Scripts that build scenes:
- - -

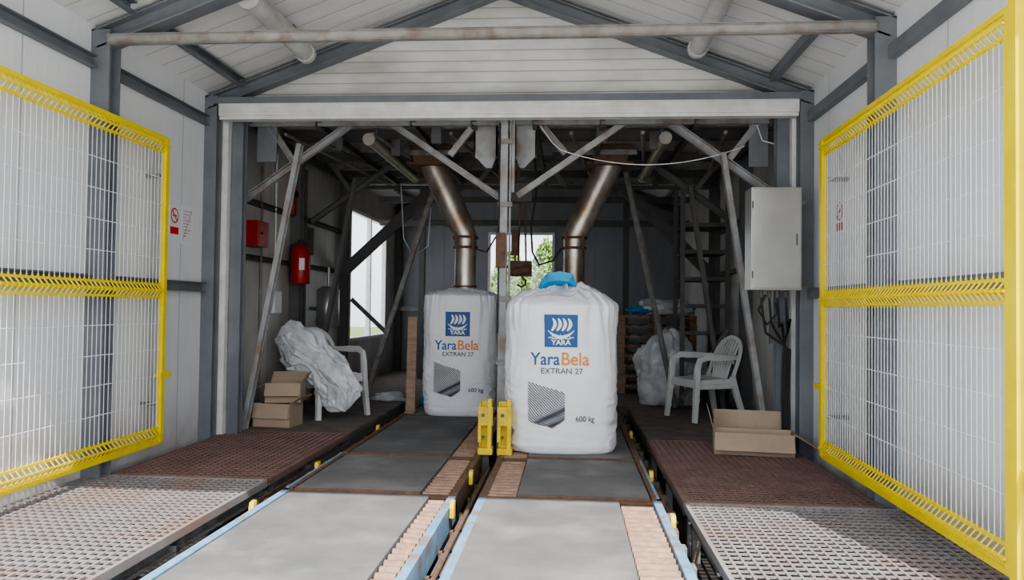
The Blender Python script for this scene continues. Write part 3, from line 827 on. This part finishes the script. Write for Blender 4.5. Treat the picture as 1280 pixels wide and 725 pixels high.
b.cyl((-3.2, 9.9, 1.5), (-3.2, 9.9, 1.75), 0.02, 0, 8); b.bar((-3.2, 9.9, 1.2), (XL, 9.9, 1.2), 0.05, 0.05, 1)
b.done()
b = B('wall_conduit', [M_steelw, M_dark, M_signw])
b.cyl((XL+0.03, 8.2, 0.1), (XL+0.03, 8.2, 3.0), 0.015, 0, 8)
b.cyl((XL+0.03, 8.6, 1.3), (XL+0.03, 8.6, 3.0), 0.012, 2, 8)
b.cyl((XL+0.03, 9.6, 0.3), (XL+0.03, 9.6, 3.0), 0.02, 1, 8)
b.box(XL, XL+0.08, 8.5, 8.7, 1.15, 1.4, 2); b.box(XL, XL+0.09, 9.5, 9.75, 1.9, 2.25, 1)
b.done()

def sign(name, wallx, y0, y1, z0, z1, kind):
    b = B(name, [M_signw, M_signr, M_pgrey])
    s = 1 if wallx == XL else -1
    X = wallx + s*0.004; X2 = wallx + s*0.0055
    b.box(min(wallx, X), max(wallx, X), y0, y1, z0, z1, 0)
    cy = (y0+y1)/2
    if kind == 'prohib':
        R = (y1-y0)*0.42; cz = z1 - R - 0.02
        n = 28; vs = []; fs = []
        for i in range(n):
            a = 2*math.pi*i/n
            vs += [(X2, cy+R*math.cos(a), cz+R*math.sin(a)), (X2, cy+R*0.8*math.cos(a), cz+R*0.8*math.sin(a))]
        for i in range(n): fs.append((2*i, (2*i+2) % (2*n), (2*i+3) % (2*n), 2*i+1))
        b.add(vs, fs, 1)
        b.bar((X2, cy-R*0.6, cz+R*0.6), (X2, cy+R*0.6, cz-R*0.6), 0.002, R*0.2, 1)
        b.box(X2-0.0005, X2, cy-R*0.5, cy+R*0.5, cz-R*0.1, cz+R*0.08, 2)
        b.box(min(X, X2), max(X, X2), y0+0.01, y1-0.01, z0+0.01, z0+(z1-z0)*0.28, 1)
    else:
        for i in range(9): b.box(min(X, X2), max(X, X2), y0+0.03, y1-0.03-0.04*(i % 3), z1-0.05-i*0.028, z1-0.046-i*0.028, 2)
        b.bar((X2, y0+0.02, z0+0.02), (X2, y1-0.02, z1-0.03), 0.001, 0.006, 1)
    return b.done()
sign('no_smoking_sign', XL, 6.30, 6.46, 1.84, 2.10, 'prohib')
sign('notice_sheet', XL, 6.50, 6.70, 1.78, 2.12, 'text')
sign('no_smoking_sign', XR, 6.15, 6.33, 1.88, 2.14, 'prohib')

# electrical cabinet
CX = -0.085
b = B('electrical_cabinet', [M_cab, M_dark, M_steelw, M_white])
b.box(1.63+CX, 2.05+CX, 6.62, 6.86, 1.42, 2.30, 0)
b.box(1.645+CX, 2.035+CX, 6.605, 6.62, 1.435, 2.285, 0)
b.box(2.0+CX, 2.012+CX, 6.598, 6.606, 1.8, 1.9, 1)
for z in (1.55, 2.15): b.cyl((1.642+CX, 6.612, z-0.03), (1.642+CX, 6.612, z+0.03), 0.008, 1, 8)
b.bar((1.85, 6.86, 2.2), (1.85, 6.90, 2.2), 0.5, 0.04, 2); b.bar((1.85, 6.86, 1.5), (1.85, 6.90, 1.5), 0.5, 0.04, 2)
b.done(bevel=0.006)
b = B('cabinet_cables', [M_black, M_dark])
for i, x in enumerate((1.66, 1.73, 1.80, 1.87)):
    b.cyl((x, 6.75, 1.36), (x, 6.75, 1.42), 0.02, 1, 8)
    b.sweep([(x, 6.75, 1.37), (x+0.02, 6.76, 1.2-0.05*i), (x+0.06, 6.82, 1.05+0.04*i), (1.94-0.02*i, 6.86, 0.9), (1.93-0.02*i, 6.86, 0.5), (1.94-0.02*i, 6.86, 0.05)], 0.011, 0, 8)
b.sweep([(1.70, 6.75, 1.38), (1.65, 6.8, 1.25), (1.73, 6.82, 1.12), (1.81, 6.8, 1.22), (1.79, 6.78, 1.32)], 0.009, 0, 8)
b.box(1.78, 1.90, 6.90, 6.95, 0.95, 1.15, 1)
b.done()

# hanging cables
b = B('hanging_cable', [M_signw, M_black])
pts = []
for i in range(25):
    t = i/24; pts.append((-0.1+1.75*t, 7.36, 2.78-0.16*4*t*(1-t)+0.03*t))
pts = [(-0.3, 7.36, 3.02), (-0.18, 7.36, 2.85)] + pts
b.sweep(pts, 0.005, 0, 6)
b.sweep([(1.75, 7.3, 3.0), (1.8, 7.3, 2.85), (1.95, 7.28, 2.80), (2.02, 7.2, 2.9)], 0.006, 0, 6)
b.sweep([(-2.9, 7.3, 3.0), (-2.6, 7.6, 2.95), (-2.2, 8.2, 2.8), (-2.1, 8.6, 2.95)], 0.006, 1, 6)
b.sweep([(-2.4, 10.6, 2.95), (-2.35, 10.6, 2.2), (-2.2, 10.6, 1.95), (-2.0, 10.6, 2.1), (-1.95, 10.6, 2.95)], 0.008, 0, 6)
b.done()

# ------------------------------------------------------------------ pallets, sacks, rack, board
def pallet(b, x0, y0, z, w=1.15, d=0.8, j=0):
    for k in range(3):
        xx = x0+(w-0.1)*k/2
        b.box(xx, xx+0.1, y0, y0+d, z, z+0.02, 0)
        for q in range(3): b.box(xx, xx+0.1, y0+(d-0.12)*q/2, y0+(d-0.12)*q/2+0.12, z+0.02, z+0.10, 0)
    for q in range(3): b.box(x0, x0+w, y0+(d-0.12)*q/2, y0+(d-0.12)*q/2+0.12, z+0.10, z+0.12, 0)
    for k in range(7):
        xx = x0+(w-0.1)*k/6; b.box(xx, xx+0.1, y0, y0+d, z+0.12, z+0.142, 0)
b = B('pallet_stack', [M_wood])
for i in range(8): pallet(b, 0.74+random.uniform(-0.02, 0.02), 11.4+random.uniform(-0.03, 0.03), 0.145*i)
b.done()

def lump(name, m, c, r, seed, amp=0.3, flat=0.0, nu=70, nv=46):
    b = B(name, m if isinstance(m, list) else [m])
    def f(u, v):
        th = u*2*math.pi; ph = math.pi*(v-0.5)
        d = Vector((math.cos(th)*math.cos(ph), math.sin(th)*math.cos(ph), math.sin(ph)))
        k = 1+amp*noise.noise(d*1.6+Vector((seed, 0, 0)))+amp*0.4*ridged(d*3+Vector((0, seed, 0)))+amp*0.2*ridged(d*7)
        p = Vector((d.x*r[0]*k, d.y*r[1]*k, d.z*r[2]*k))
        return (c[0]+p.x, c[1]+p.y, max(flat, c[2]+p.z))
    b.grid(f, nu, nv, 0, True, True)
    return b.done()
lump('empty_sack_heap', M_sack, (1.28, 10.2, 0.38), (0.38, 0.26, 0.50), 3.1, 0.35)
lump('folded_sack_pile', M_sack, (1.45, 11.75, 1.26), (0.42, 0.3, 0.14), 9.1, 0.35, 1.17)
lump('blue_film_bundle', M_loop, (1.12, 11.65, 1.24), (0.2, 0.2, 0.06), 5.1, 0.4, 1.17)
lump('blue_film_scrap', M_loop, (-1.75, 9.55, 0.07), (0.10, 0.10, 0.08), 5.7, 0.4, 0.0)
lump('debris_bag', M_sack, (-2.4, 10.0, 0.03), (0.2, 0.12, 0.06), 2.7, 0.5, 0.0)

b = B('wooden_board', [M_wood])
b.prof((-1.83, 8.75, 0.008), (-1.83, 8.82, 1.12), [(-0.055, -0.02), (0.055, -0.02), (0.055, 0.02), (-0.055, 0.02)], up=(0, 1, 0))
b.box(-1.89, -1.77, 8.7, 8.9, 0.006, 0.03)
b.done(bevel=0.004)

b = B('steel_rack', [M_dark, M_steelw])
for x in (1.45, 2.02):
    for y in (9.95, 10.6): b.angle((x, y, 0), (x, y, 2.9), 0.06, 0)
for z in (0.6, 0.95, 1.3, 1.65, 2.0, 2.35):
    b.bar((1.45, 9.95, z), (2.02, 9.95, z), 0.04, 0.04, 0); b.box(1.45, 2.02, 9.95, 10.6, z-0.03, z-0.015, 0)
b.bar((1.45, 9.93, 0.1), (2.02, 9.93, 1.0), 0.03, 0.05, 1)
b.done()
b = B('interior_pipe_frame', [M_steelw, M_dark])
for x in (-2.55, 0.95):
    b.hbeam((x, 13.0, 0), (x, 13.0, 3.3), 0.1, 0.1, 1, up=(0, 1, 0))
b.bar((-3.3, 13.0, 2.7), (2.0, 13.0, 2.7), 0.08, 0.1, 1)
b.bar((-3.3, 13.0, 3.1), (2.0, 13.0, 3.1), 0.08, 0.1, 1)
b.bar((-3.3, 14.7, 1.2), (-1.7, 14.7, 1.2), 0.05, 0.08, 0); b.bar((-0.2, 14.7, 1.2), (2.0, 14.7, 1.2), 0.05, 0.08, 0)
b.bar((-3.3, 14.7, 2.85), (2.0, 14.7, 2.85), 0.05, 0.08, 0)
b.done()

# ------------------------------------------------------------------ trees outside
def tree(x, y, h, r, seed):
    rnd = random.Random(seed)
    b = B('tree', [M_leaf, M_bark])
    b.sweep([(x, y, GL+0.031), (x+0.05, y, h*0.3), (x, y, h*0.7), (x, y, h*0.95)], [0.16, 0.13, 0.07, 0.02], 1, 8)
    for k in range(16):
        z = h*(0.2+0.045*k); a = rnd.uniform(0, 6.28); l = r*rnd.uniform(0.5, 0.9)*(1-0.04*k)
        b.sweep([(x, y, z), (x+l*0.5*math.cos(a), y+l*0.5*math.sin(a), z+0.3), (x+l*math.cos(a), y+l*math.sin(a), z+0.9)], [0.04, 0.025, 0.01], 1, 5)
    for k in range(4000):
        t = rnd.random(); z = h*(0.12+0.9*t); rr = r*math.sin(math.pi*min(1, 0.12+0.86*t))**0.7*math.sqrt(rnd.random())
        a = rnd.uniform(0, 6.28); p = Vector((x+rr*math.cos(a), y+rr*math.sin(a), z))
        if noise.noise(p*0.9) < -0.08: continue
        s = rnd.uniform(0.06, 0.13)
        u = Vector((rnd.uniform(-1, 1), rnd.uniform(-1, 1), rnd.uniform(-1, 1))).normalized(); w = u.orthogonal().normalized()
        b.add([p-u*s, p+w*s*0.6, p+u*s, p-w*s*0.6], [(0, 1, 2, 3)], 0)
    b.done(recalc=False)
tree(-2.2, 29, 3.3, 1.0, 1); tree(-3.6, 29, 2.6, 1.2, 2); tree(-0.9, 33, 4.3, 0.9, 3); tree(-2.6, 34, 3.3, 1.4, 4)
tree(-20, 42, 3.6, 2.4, 8); tree(-16, 44, 3.2, 2.2, 9)

# ------------------------------------------------------------------ light
w = bpy.data.worlds.new('sky'); scene.world = w; w.use_nodes = True
nt = w.node_tree; bg = nt.nodes['Background']
sky = nt.nodes.new('ShaderNodeTexSky'); sky.sky_type = 'NISHITA'; sky.sun_disc = False
sky.sun_elevation = math.radians(57); sky.sun_rotation = math.radians(166); sky.dust_density = 3
hz = nt.nodes.new('ShaderNodeMix'); hz.data_type = 'RGBA'; hz.inputs[0].default_value = 0.6
nt.links.new(sky.outputs[0], hz.inputs[6]); hz.inputs[7].default_value = (6.6, 6.9, 7.3, 1)
nt.links.new(hz.outputs[2], bg.inputs[0]); bg.inputs[1].default_value = 0.45

sl = bpy.data.lights.new('sun', 'SUN'); sl.energy = 8.0; sl.angle = math.radians(0.6); sl.color = (1.0, 0.975, 0.94)
so = bpy.data.objects.new('sun', sl); COL.objects.link(so); so.location = (3, -8, 14)
so.rotation_mode = 'QUATERNION'; so.rotation_quaternion = Vector((-0.33, 1.0, -1.6)).to_track_quat('-Z', 'Y')

# ------------------------------------------------------------------ camera
cam = bpy.data.cameras.new('camera'); cam.sensor_width = 36; cam.lens = 950/1280*36; cam.clip_end = 200
co = bpy.data.objects.new('camera', cam); COL.objects.link(co)
R = Matrix.Rotation(math.radians(4.33), 4, 'Z') @ Matrix.Rotation(math.radians(91.36), 4, 'X') @ Matrix.Rotation(math.radians(0.7), 4, 'Z')
co.matrix_world = Matrix.Translation((0, 0, 1.24)) @ R
scene.camera = co
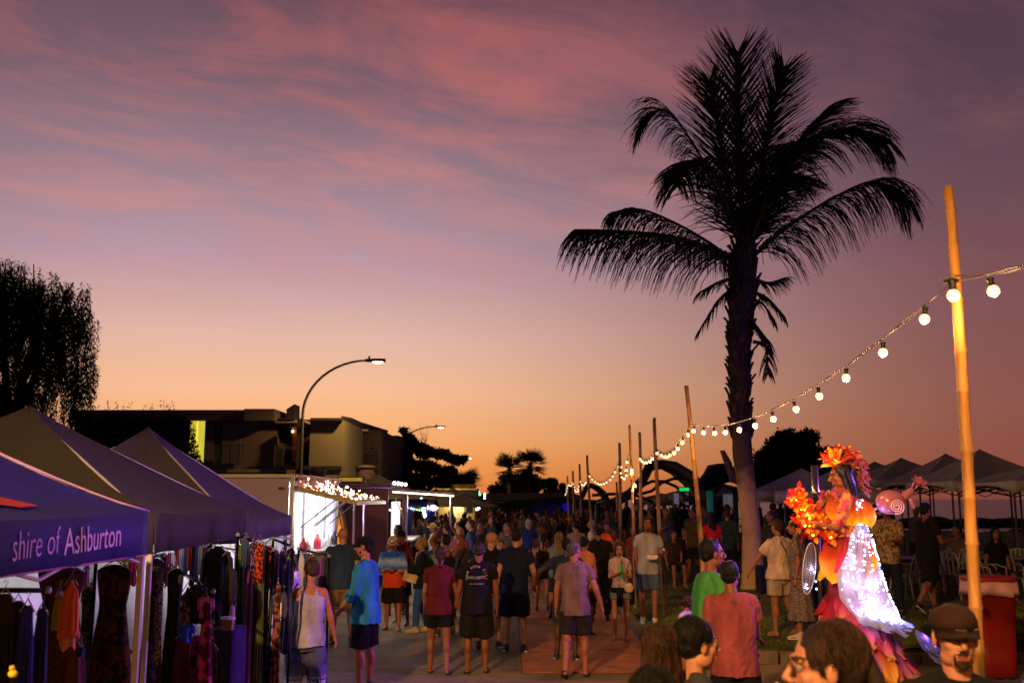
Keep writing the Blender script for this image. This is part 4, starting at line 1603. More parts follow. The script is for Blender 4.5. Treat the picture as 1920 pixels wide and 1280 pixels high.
# dark market umbrella
c = at(848, 950, 41)
T = thing('market_umbrella', 'wide dark market umbrella with small white lamps under its rim', 'umbrella', (c.x, 41, 0))
rg = []
for i in range(9):
    a_ = 2 * math.pi * i / 8
    pass
for k in range(8):
    a0, a1_ = 2 * math.pi * k / 8, 2 * math.pi * (k + 1) / 8
    vs = [(0, 0, 2.75), (1.9 * math.cos(a0), 1.9 * math.sin(a0), 2.0), (1.75 * math.cos((a0 + a1_) / 2), 1.75 * math.sin((a0 + a1_) / 2), 1.98), (1.9 * math.cos(a1_), 1.9 * math.sin(a1_), 2.0),
          (.95 * math.cos(a0), .95 * math.sin(a0), 2.30), (.95 * math.cos(a1_), .95 * math.sin(a1_), 2.30)]
    M().add(vs, [(0, 4, 5), (4, 1, 2, 3, 5)]).build('canopy_panel', mat('#1d1615', .85), T)
    M().tube([(0, 0, 2.7), (1.9 * math.cos(a0), 1.9 * math.sin(a0), 1.97)], .012, 4).build('rib', dark_metal, T)
M().tube([(0, 0, 0), (0, 0, 2.8)], .03).build('mast', dark_metal, T)
for (dx_, dz_, L_) in ((-.75, 1.86, .22), (1.05, 1.9, .07)):
    M().cap((dx_, -1.3, dz_), (dx_ + L_, -1.3, dz_ + L_ * .5), .045, .045, 8).build('lamp', glow('#e8fbff', 10), T, True)
# LED sticks
for (x0, y0_, x1_, y1_, Y, cc_, lab) in ((790, 935, 797, 968, 36, '#dfe8ff', 'bright white light stick hanging beside the maroon trailer flap'), (795, 938, 802, 952, 36, '#ffffff', 'short white light stick next to the longer one'),
                                       (892, 921, 900, 927, 56, '#50ff70', 'small green light stick above the cream truck'), (890, 917, 898, 921, 57, '#b060ff', 'tiny violet light stick above the cream truck'),
                                       (909, 925, 908, 950, 60, '#cfe8ff', 'pale upright light stick beyond the cream truck')):
    a_, b_ = at(x0, y0_, Y), at(x1_, y1_, Y)
    t = thing('light_stick', lab, 'lamp', (a_.x, a_.y, 0))
    M().cap((0, 0, a_.z), b_ - Vector((a_.x, a_.y, 0)), .05, .05, 8).build('tube', glow(cc_, 6), t, True)
    M().tube([(0, .07, 0), (0, .07, a_.z)], .02, 6).build('stand', dark_metal, t)
# far caravan with blue lit panels
c = at(985, 935, 74)
T = thing('caravan', 'long pale caravan parked at the far end of the crowd', 'caravan', (c.x, 74, 0))
prof = [(-4.2, .6), (-4.3, 1.4), (-3.9, 2.3), (-3.2, 2.7), (3.4, 2.75), (4.1, 2.5), (4.4, 1.6), (4.2, .6)]
M().rings([[(x_, y_, z_) for x_, z_ in prof] for y_ in (-1.1, 1.1)]).build('body', mat('#7a6a66', .5, var=.08), T, bevel=.1)
for x_ in (-3.2, -1.6, 0, 1.8):
    f = M().box((x_, -1.12, 1.95), (1.0, .03, .55)).build('window', mat('#3a3436', .5), T)
    M().box((x_, -1.14, 1.95), (.88, .02, .43)).build('pane', mat('#07080c', .1), f)
wheel(T, -1, -.9)
wheel(T, 1, -.9)
c = at(1045, 945, 68)
T = thing('stage_booth', 'dark booth with panels glowing deep blue behind the crowd', 'booth', (c.x, 68, 0))
M().rings([[(x_, y_, z_) for x_, z_ in ((-4.4, 0), (-4.2, 1.9), (-3.2, 2.2), (0, 2.4), (3.2, 2.2), (4.2, 1.9), (4.4, 0))] for y_ in (0, 2.5)]).build('body', mat('#22222c', .8), T)
for x_, w_, e_ in ((-1.3, 1.0, .006), (-.2, 1.0, .012), (.5, .3, .3), (1.0, .4, .05), (1.7, .6, .006)):
    M().box((x_, -.06, 1.5), (w_, .08, .95)).build('lit_panel', mat('#0a1248', .6, emit='#1018ff', es=e_), T)

# ================================================================== SHADE SAILS
sail_m = mat('#857560', .85, 'cloth', var=.1, scale=1.5, bump=.3, bscale=30)
steel_g = mat('#2f3a34', .5, metal=.4, var=.1)


def sail(label, up, lo, Yu, Yl, posts, m_=sail_m):
    a_ = at(*up[len(up) // 2], Yu)
    T = thing('shade_sail', label, 'shade sail', (a_.x, (Yu + Yl) / 2, 0), 0, 'curved shade sails on steel posts')
    o_ = T.location
    rg = []
    for u_, l_ in zip(up, lo):
        p, q = at(*u_, Yu) - o_, at(*l_, Yl) - o_
        nrm_ = Vector((0, 0, .06))
        rg.append([p, p.lerp(q, .5) + Vector((0, 0, -.08)), q, q + nrm_, p.lerp(q, .5) + nrm_ + Vector((0, 0, -.08)), p + nrm_])
    M().rings(rg).build('fabric', m_, T, True)
    for e_ in ((up, Yu), (lo, Yl)):
        M().tube([at(*p, e_[1]) - o_ for p in e_[0]], .06, 7).build('edge_tube', steel_g, T, True)
    for px, py, Y in posts:
        p = at(px, py, Y)
        M().tube([Vector((p.x, p.y, gz(p.x, p.y))) - o_, p - o_], .09, 9).build('post', steel_g, T, True)
    return T


sail('large curved shade sail arching high over the crowd behind the middle poles',
     [(1120, 944), (1150, 936), (1178, 920), (1200, 896), (1214, 868), (1240, 864), (1268, 868), (1295, 884), (1318, 906), (1336, 938)],
     [(1135, 950), (1160, 944), (1188, 930), (1208, 908), (1222, 880), (1240, 877), (1258, 886), (1282, 906), (1300, 932), (1312, 958)], 36, 41,
     [(1120, 944, 36), (1336, 940, 36), (1312, 958, 41)])
T = sail('smaller curved shade sail farther off with a drooping end',
         [(1080, 938), (1090, 926), (1098, 910), (1108, 907), (1122, 912), (1134, 922), (1144, 940)],
         [(1084, 942), (1094, 932), (1101, 917), (1109, 913), (1120, 920), (1129, 932), (1136, 950)], 52, 56, [(1080, 938, 52), (1146, 944, 52)], mat('#4f5250', .85))
sail('dark tent-like shade sail beside the coconut palm trunk',
     [(1296, 912), (1310, 904), (1322, 888), (1328, 875), (1345, 872), (1362, 871), (1380, 880), (1400, 900)],
     [(1300, 918), (1318, 916), (1336, 912), (1348, 908), (1360, 900), (1370, 892), (1386, 898), (1402, 914)], 34, 38, [(1332, 918, 34), (1378, 914, 34)], mat('#3b3a38', .85))
t = thing('arched_frame', 'crossing curved steel tubes under the large shade sail', 'frame', (at(1245, 900, 38).x, 38, 0))
for pp in (((1188, 925), (1205, 910), (1222, 902), (1245, 902), (1268, 912), (1285, 930)), ((1200, 926), (1222, 920), (1240, 905), (1262, 897), (1285, 897), (1300, 905)), ((1110, 928), (1140, 926), (1170, 925), (1200, 930), (1225, 942)),
           ((1118, 940), (1130, 936), (1145, 938), (1155, 945)), ((1330, 915), (1345, 908), (1362, 912), (1380, 918)), ((1340, 925), (1352, 905), (1370, 900), (1392, 910))):
    M().tube([at(a_, b_, 38) - t.location for a_, b_ in pp], .06, 7).build('steel_tube', steel_g, t, True)
for px in (1188, 1302, 1156, 1392):
    p = at(px, 930, 38)
    M().tube([Vector((p.x, 38, .2)) - t.location, Vector((p.x, 38, p.z)) - t.location], .07, 8).build('post', steel_g, t, True)
# teal lit post and exit-style green lamp
t = thing('lit_post', 'steel post glowing teal under the shade sail', 'post', (at(1332, 970, 33).x, 33, .3))
M().tube([(0, 0, 0), (0, 0, at(1332, 920, 33).z - .3)], .1, 10).build('shaft', mat('#2a7a74', .5, emit='#1a8a80', es=.12), t, True)
t = thing('green_lamp', 'small green lamp under the large shade sail', 'lamp', at(1283, 917, 37))
M().box((0, 0, 0), (.36, .06, .12)).build('face', glow('#18e070', .8), t, bevel=.01)
M().box((0, .06, 0), (.42, .06, .18)).build('housing', dark_metal, t)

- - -

Exercise aim: Up to and including the line containing "sign('no_smoking_sign', XR, 6.15, 6.33, 1.88, 2.14, 'prohib')", repeat every line from the start of the data, but none of the pictures.

Exercise result:
The Blender Python script for this scene continues. Write part 3, from line 827 on. This part finishes the script. Write for Blender 4.5. Treat the picture as 1280 pixels wide and 725 pixels high.
b.cyl((-3.2, 9.9, 1.5), (-3.2, 9.9, 1.75), 0.02, 0, 8); b.bar((-3.2, 9.9, 1.2), (XL, 9.9, 1.2), 0.05, 0.05, 1)
b.done()
b = B('wall_conduit', [M_steelw, M_dark, M_signw])
b.cyl((XL+0.03, 8.2, 0.1), (XL+0.03, 8.2, 3.0), 0.015, 0, 8)
b.cyl((XL+0.03, 8.6, 1.3), (XL+0.03, 8.6, 3.0), 0.012, 2, 8)
b.cyl((XL+0.03, 9.6, 0.3), (XL+0.03, 9.6, 3.0), 0.02, 1, 8)
b.box(XL, XL+0.08, 8.5, 8.7, 1.15, 1.4, 2); b.box(XL, XL+0.09, 9.5, 9.75, 1.9, 2.25, 1)
b.done()

def sign(name, wallx, y0, y1, z0, z1, kind):
    b = B(name, [M_signw, M_signr, M_pgrey])
    s = 1 if wallx == XL else -1
    X = wallx + s*0.004; X2 = wallx + s*0.0055
    b.box(min(wallx, X), max(wallx, X), y0, y1, z0, z1, 0)
    cy = (y0+y1)/2
    if kind == 'prohib':
        R = (y1-y0)*0.42; cz = z1 - R - 0.02
        n = 28; vs = []; fs = []
        for i in range(n):
            a = 2*math.pi*i/n
            vs += [(X2, cy+R*math.cos(a), cz+R*math.sin(a)), (X2, cy+R*0.8*math.cos(a), cz+R*0.8*math.sin(a))]
        for i in range(n): fs.append((2*i, (2*i+2) % (2*n), (2*i+3) % (2*n), 2*i+1))
        b.add(vs, fs, 1)
        b.bar((X2, cy-R*0.6, cz+R*0.6), (X2, cy+R*0.6, cz-R*0.6), 0.002, R*0.2, 1)
        b.box(X2-0.0005, X2, cy-R*0.5, cy+R*0.5, cz-R*0.1, cz+R*0.08, 2)
        b.box(min(X, X2), max(X, X2), y0+0.01, y1-0.01, z0+0.01, z0+(z1-z0)*0.28, 1)
    else:
        for i in range(9): b.box(min(X, X2), max(X, X2), y0+0.03, y1-0.03-0.04*(i % 3), z1-0.05-i*0.028, z1-0.046-i*0.028, 2)
        b.bar((X2, y0+0.02, z0+0.02), (X2, y1-0.02, z1-0.03), 0.001, 0.006, 1)
    return b.done()
sign('no_smoking_sign', XL, 6.30, 6.46, 1.84, 2.10, 'prohib')
sign('notice_sheet', XL, 6.50, 6.70, 1.78, 2.12, 'text')
sign('no_smoking_sign', XR, 6.15, 6.33, 1.88, 2.14, 'prohib')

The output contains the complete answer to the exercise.